Back when I was almost always younger than anyone on my tour, I made my groups sleep in Munich’s huge hippie circus tent. With simple mattresses on a wooden floor and 400 roommates, it was like a cross between Woodstock and a slumber party. One night I was stirred out of my sleep by a woman sitting up and sobbing. With the sound of backpackers rutting in the distance, she whispered, apologetically, “Rick, I’m not taking this so very well.” I gave her some valium — which was about all I had in my “first aid kit” — and she got through the night.

Of course, I eventually learned that this was the wrong approach and you can’t just force people into a rough situation and expect it to be constructive. Today, after learning from 30 years of feedback from our tour members and the experience of our team of guides, I am still driven to get people out of their comfort zones and into the real world with the help of our tours. But we do it in a way that keeps our travelers coming back for more. (Yesterday my tour sales director told me our sales for 2009 are holding, but only because more than half of those signing up are return travelers.)

For me, seeing towering stacks of wood in Belfast destined to be anti-Catholic bonfires and talking with locals about sectarian hatred helps make a trip to Ireland meaningful. Taking groups to Turkey during the Iraq wars has helped me share a Muslim perspective on that conflict. And visiting a concentration camp memorial is a required element of any trip we lead through Germany.

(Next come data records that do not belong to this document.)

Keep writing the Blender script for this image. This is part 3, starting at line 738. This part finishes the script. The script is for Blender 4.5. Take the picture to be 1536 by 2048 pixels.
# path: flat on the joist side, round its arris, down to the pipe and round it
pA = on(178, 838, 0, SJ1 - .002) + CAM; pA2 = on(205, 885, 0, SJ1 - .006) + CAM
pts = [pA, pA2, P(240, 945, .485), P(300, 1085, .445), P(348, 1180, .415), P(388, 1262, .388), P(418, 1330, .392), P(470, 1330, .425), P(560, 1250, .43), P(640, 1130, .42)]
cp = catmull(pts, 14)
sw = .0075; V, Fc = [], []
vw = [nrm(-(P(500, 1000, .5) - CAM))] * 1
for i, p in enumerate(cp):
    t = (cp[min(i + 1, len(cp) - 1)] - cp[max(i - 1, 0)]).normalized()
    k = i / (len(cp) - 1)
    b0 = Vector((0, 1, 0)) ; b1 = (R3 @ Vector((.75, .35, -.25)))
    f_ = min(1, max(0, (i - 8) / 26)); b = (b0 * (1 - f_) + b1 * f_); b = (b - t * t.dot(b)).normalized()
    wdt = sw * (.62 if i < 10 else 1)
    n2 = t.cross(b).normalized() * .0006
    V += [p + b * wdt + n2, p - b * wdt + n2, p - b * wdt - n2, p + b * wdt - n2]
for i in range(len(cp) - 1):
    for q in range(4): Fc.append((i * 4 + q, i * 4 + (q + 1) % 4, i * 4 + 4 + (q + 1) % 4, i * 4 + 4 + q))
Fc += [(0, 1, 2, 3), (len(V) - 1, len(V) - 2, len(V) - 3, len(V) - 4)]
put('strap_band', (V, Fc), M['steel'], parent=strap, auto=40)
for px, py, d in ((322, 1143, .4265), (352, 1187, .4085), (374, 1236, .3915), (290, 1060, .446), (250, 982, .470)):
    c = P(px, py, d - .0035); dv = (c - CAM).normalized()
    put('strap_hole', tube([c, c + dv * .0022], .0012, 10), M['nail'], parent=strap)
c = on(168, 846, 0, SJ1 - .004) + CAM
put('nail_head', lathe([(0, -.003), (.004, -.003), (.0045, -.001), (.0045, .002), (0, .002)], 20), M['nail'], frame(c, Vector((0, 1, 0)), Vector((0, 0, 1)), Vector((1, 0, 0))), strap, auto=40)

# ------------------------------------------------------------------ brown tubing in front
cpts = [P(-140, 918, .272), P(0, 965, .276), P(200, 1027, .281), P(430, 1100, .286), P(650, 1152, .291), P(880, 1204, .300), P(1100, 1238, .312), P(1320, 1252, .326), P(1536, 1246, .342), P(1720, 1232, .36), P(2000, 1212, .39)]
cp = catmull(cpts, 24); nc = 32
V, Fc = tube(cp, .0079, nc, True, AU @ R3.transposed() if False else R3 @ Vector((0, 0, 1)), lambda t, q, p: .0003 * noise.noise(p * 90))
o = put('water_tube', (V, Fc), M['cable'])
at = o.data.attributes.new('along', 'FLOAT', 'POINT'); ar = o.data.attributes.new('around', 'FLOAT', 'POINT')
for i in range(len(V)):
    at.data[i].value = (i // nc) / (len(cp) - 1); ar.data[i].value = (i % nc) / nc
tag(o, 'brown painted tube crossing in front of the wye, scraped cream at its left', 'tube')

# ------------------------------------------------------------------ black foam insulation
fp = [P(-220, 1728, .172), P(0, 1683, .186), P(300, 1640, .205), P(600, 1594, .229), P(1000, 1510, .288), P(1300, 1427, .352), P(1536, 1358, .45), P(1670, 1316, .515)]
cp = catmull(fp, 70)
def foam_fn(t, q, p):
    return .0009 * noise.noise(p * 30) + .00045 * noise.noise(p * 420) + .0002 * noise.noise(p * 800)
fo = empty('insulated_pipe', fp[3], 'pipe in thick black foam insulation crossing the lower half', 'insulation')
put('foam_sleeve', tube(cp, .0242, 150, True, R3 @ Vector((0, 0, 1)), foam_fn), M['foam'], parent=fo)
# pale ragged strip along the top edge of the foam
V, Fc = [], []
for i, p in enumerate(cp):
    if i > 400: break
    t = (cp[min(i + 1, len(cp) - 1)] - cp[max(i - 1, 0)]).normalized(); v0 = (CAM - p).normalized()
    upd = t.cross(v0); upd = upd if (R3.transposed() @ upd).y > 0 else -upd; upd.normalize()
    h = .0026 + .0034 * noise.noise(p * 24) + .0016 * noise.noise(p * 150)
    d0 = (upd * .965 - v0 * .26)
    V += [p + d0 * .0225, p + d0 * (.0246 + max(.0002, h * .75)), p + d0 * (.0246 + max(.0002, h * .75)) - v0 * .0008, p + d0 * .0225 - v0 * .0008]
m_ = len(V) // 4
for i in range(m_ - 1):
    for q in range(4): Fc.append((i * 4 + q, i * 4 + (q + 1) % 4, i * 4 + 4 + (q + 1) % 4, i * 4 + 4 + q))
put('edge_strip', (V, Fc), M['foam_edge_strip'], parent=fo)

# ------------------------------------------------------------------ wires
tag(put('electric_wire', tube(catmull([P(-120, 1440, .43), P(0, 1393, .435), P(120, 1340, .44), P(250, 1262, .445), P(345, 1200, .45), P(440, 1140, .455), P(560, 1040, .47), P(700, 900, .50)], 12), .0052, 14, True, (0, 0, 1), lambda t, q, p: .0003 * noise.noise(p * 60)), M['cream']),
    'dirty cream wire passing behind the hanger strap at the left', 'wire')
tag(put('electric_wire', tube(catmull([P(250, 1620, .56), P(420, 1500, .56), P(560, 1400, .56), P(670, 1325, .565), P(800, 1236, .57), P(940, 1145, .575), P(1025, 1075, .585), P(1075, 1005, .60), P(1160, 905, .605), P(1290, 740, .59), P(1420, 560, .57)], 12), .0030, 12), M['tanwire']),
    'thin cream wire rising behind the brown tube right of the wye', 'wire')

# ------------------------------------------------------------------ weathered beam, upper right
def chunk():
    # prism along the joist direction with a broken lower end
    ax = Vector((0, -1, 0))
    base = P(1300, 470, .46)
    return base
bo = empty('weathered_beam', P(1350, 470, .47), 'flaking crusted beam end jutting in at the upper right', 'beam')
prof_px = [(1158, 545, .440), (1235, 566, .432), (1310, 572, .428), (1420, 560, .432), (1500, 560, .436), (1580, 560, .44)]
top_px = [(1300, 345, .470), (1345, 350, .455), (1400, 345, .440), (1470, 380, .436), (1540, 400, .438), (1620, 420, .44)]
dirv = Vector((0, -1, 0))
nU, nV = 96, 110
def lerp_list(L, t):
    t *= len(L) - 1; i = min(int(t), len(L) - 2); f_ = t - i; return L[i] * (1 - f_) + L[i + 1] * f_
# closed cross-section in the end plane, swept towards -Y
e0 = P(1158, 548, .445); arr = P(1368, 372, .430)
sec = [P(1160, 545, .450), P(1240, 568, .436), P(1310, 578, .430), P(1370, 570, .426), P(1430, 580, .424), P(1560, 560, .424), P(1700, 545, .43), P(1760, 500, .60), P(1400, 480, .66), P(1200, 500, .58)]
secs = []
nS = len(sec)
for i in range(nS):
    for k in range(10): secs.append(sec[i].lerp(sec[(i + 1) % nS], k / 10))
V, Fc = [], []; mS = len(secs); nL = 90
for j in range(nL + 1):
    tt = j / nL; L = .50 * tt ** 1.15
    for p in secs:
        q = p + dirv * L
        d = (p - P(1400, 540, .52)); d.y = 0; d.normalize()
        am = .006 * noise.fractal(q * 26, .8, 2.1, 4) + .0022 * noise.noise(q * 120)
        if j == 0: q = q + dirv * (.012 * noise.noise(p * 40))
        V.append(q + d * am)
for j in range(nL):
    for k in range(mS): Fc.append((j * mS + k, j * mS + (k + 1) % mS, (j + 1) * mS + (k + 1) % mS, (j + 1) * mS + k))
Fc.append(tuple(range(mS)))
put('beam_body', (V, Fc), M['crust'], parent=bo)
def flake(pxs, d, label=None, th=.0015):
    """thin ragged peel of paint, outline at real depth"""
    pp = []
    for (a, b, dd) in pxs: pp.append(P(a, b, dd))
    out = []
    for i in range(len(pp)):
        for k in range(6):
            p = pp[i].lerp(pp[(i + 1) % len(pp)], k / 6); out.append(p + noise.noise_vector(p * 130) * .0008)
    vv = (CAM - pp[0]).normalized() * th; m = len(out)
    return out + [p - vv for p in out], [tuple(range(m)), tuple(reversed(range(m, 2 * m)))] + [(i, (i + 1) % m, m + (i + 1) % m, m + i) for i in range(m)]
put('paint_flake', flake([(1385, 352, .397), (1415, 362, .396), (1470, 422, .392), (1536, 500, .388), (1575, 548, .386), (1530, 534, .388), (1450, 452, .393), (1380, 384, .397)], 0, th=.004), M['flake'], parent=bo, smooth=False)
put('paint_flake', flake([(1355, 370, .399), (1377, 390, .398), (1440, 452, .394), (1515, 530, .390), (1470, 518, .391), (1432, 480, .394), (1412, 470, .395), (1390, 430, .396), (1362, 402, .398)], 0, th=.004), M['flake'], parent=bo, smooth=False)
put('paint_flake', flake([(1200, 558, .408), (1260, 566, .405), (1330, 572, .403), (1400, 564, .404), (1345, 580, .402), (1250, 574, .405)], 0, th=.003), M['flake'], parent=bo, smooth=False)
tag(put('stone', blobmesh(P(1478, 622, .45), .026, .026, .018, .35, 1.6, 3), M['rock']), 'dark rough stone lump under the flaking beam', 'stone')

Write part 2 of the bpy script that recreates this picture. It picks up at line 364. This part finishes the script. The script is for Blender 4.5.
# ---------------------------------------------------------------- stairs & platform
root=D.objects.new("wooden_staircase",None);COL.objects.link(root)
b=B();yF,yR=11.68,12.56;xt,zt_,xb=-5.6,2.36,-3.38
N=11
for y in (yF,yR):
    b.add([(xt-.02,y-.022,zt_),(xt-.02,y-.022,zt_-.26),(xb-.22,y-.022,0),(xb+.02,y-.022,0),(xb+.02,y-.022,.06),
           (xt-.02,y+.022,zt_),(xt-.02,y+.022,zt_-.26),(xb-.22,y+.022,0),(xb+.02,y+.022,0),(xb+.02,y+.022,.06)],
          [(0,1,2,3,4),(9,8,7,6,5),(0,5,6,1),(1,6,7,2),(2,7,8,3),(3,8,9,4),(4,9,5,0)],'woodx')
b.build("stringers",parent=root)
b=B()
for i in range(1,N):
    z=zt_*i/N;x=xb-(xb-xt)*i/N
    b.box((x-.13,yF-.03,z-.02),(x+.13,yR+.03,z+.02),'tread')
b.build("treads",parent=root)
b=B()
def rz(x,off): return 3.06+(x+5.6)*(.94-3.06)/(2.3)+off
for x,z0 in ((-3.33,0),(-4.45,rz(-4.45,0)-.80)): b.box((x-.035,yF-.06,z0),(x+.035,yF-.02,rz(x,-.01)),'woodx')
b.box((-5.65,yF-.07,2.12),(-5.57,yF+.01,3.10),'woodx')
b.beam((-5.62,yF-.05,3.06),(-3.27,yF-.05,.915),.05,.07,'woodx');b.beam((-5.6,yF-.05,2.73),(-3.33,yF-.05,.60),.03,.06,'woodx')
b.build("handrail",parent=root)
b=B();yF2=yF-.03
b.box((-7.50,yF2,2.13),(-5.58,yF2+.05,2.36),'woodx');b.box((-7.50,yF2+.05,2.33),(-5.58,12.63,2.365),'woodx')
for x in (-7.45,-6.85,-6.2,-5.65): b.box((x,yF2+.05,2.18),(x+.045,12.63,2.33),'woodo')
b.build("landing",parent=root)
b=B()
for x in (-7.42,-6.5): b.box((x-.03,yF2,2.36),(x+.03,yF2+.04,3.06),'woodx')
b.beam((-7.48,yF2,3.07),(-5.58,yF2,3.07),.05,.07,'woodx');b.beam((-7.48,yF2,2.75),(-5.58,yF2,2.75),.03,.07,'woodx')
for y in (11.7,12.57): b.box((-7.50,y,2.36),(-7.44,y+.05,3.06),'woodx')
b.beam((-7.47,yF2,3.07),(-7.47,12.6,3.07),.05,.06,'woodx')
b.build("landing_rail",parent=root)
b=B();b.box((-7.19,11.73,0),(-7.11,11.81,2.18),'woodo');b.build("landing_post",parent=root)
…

As a tour guide, I always made a point to follow up these harsh and perplexing experiences with a “reflections time” when I tried only to facilitate the discussion and let tour members share and sort out their feelings and observations. I’ve learned that, even with the comfortable refuge of a good hotel, you can choose to travel to complicated places and have a rich experience. (And when our tour members complain about something, I can’t help but think back on what we used to inflict on our paying customers.)